Het boek, onder redactie van Maarten Beirens, Ellen Kempers en Heide Moyson heeft 8 hoofdstukken die elk op zich kortere visiestukken bundelen van musicologen, wetenschappers, conservators en anderen. Er kon beroep gedaan worden op mensen die weten hoe de klappen van de zweep vallen in het politieke wettelijke kader om een en ander voor elkaar te krijgen om – in dit geval – het muzikaal erfgoed zo goed als mogelijk in kaart te brengen, te conserveren, te restaureren en als levende materie over te brengen. Het is soms een zeer technisch boek, dan weer een boek dat standpunten geeft en richtinggevende visies belicht.

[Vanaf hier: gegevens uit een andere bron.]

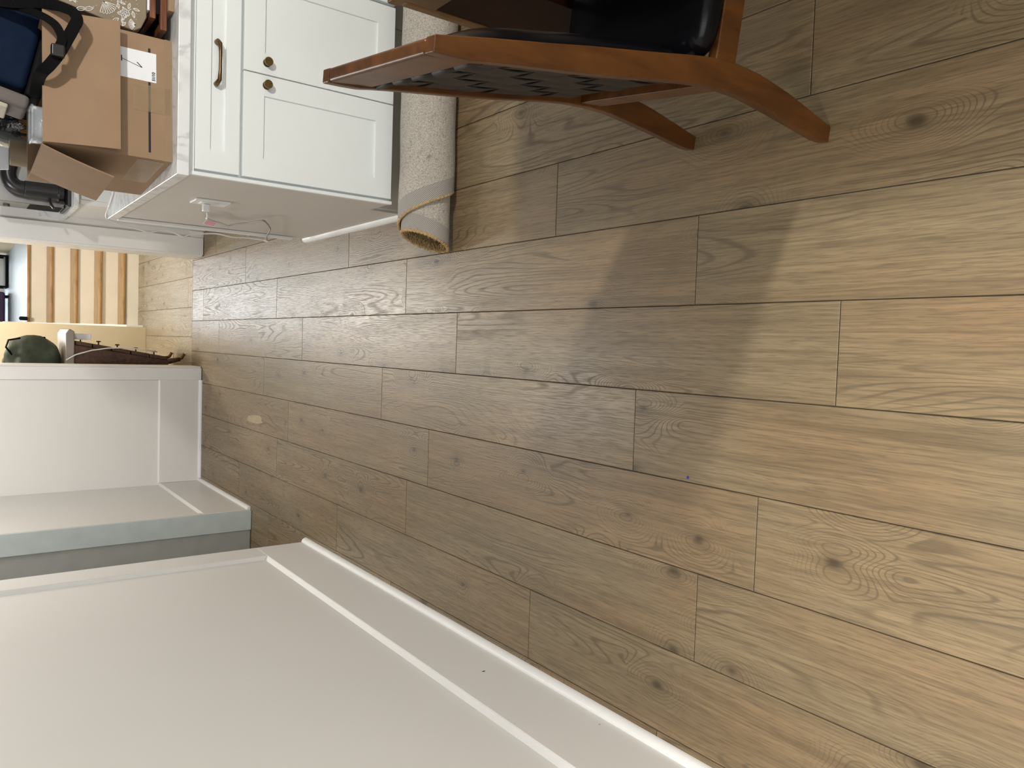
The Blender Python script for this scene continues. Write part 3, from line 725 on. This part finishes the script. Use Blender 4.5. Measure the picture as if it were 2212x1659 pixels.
# front pad of the back
def padfn(u, v):
    b = TH + 0.002 + (WB - 2 * TH - 0.004) * u; z = 0.440 + 0.478 * v
    k = max(0.0, (1 - abs(2 * u - 1) ** 5)) ** 0.6 * max(0.0, (1 - abs(2 * v - 1) ** 6)) ** 0.6
    return CP(interp(front_p, z) - 0.006 + 0.040 * k, b, z)
MB().grid(24, 30, padfn).build('back_pad', M['leather'], chr_, smooth=True, solid=0.006)
# woven straps on the rear of the back
NVS, NHS = 5, 6
Z0s, Z1s = 0.440, 0.882
Wv = (WB - 2 * TH) / NVS; Hh = (Z1s - Z0s) / NHS
def rearA(z): return interp(rear_p, z) + 0.0115
for i in range(NVS):
    b = TH + Wv * (i + 0.5); pts = []; ws = []; ns = []
    for k in range(73):
        z = Z0s + (Z1s - Z0s) * k / 72
        ph = (z - Z0s) / Hh * PI
        pts.append(CP(rearA(z) + 0.0034 * math.sin(ph + PI * ((i + 0.5) % 2 > 1)), b, z)); ws.append(BV * (Wv * 0.93)); ns.append(AV)
    MB().ribbon(pts, ws, ns, 0.0022).build('strap', M['strapl'], chr_)
for j in range(NHS):
    z = Z0s + Hh * (j + 0.5); pts = []; ws = []; ns = []
    for k in range(61):
        b = TH + 0.001 + (WB - 2 * TH - 0.002) * k / 60
        ph = (b - TH) / Wv * PI
        pts.append(CP(rearA(z) - 0.0034 * math.sin(ph + PI * (j % 2)), b, z)); ws.append(Vector((AV.x * (interp(rear_p, z + 0.02) - interp(rear_p, z - 0.02)), AV.y * (interp(rear_p, z + 0.02) - interp(rear_p, z - 0.02)), 0.04)).normalized() * Hh * 0.93); ns.append(AV)
    MB().ribbon(pts, ws, ns, 0.0022).build('strap', M['strapl'], chr_)
for k in range(NVS):
    b = TH + Wv * k + 0.0015
    MB().tube([CP(rearA(0.886) - 0.006, b, 0.886), CP(rearA(0.886) - 0.006, b + Wv / 2, 0.8865), CP(rearA(0.886) - 0.006, b + Wv - 0.001, 0.886)], 0.0070, 12).build('strap_roll', M['strapl'], chr_, smooth=True)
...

Duidelijk is dat men vandaag meer dan ooit begaan is met het materieel en imaterieel erfgoed en meer middelen dan ooit inzet om het oude en jonge verleden en zelfs heden, zijn toekomst te verzekeren. Belangrijk is het te vernemen dat men er niet van uitgaat het erfgoed tot een droog museaal iets te herleiden dat in feite dood is. Intgendeel, men wil het erfgoed tast- en hoorbaar maken, tot iets dat overgeleverd is en een toekomst heeft. Het gaat niet zomaar over objecten en dat is een hele goede zaak. Men poogt zo eerlijk mogelijk alles in zijn zuiverheid te benaderen en weer te geven en het zo een plaats te geven in het heden. Men maakt er hierdoor levend erfgoed van, zowel in Nederland en Vlaanderen en dat is sterk. Er zijn altijd kritieken te geven en ook ik ben het niet met alles even sterk eens en zie ook soms hier of daar een of ander meer of minder benadrukt, maar het geheel op zich is verantwoord richting gevend. Deze studie – we mogen dit boek echt wel een studie noemen – is een sterk staaltje van waarvan we komen, waar we staan en wat zeker nog kan en moet.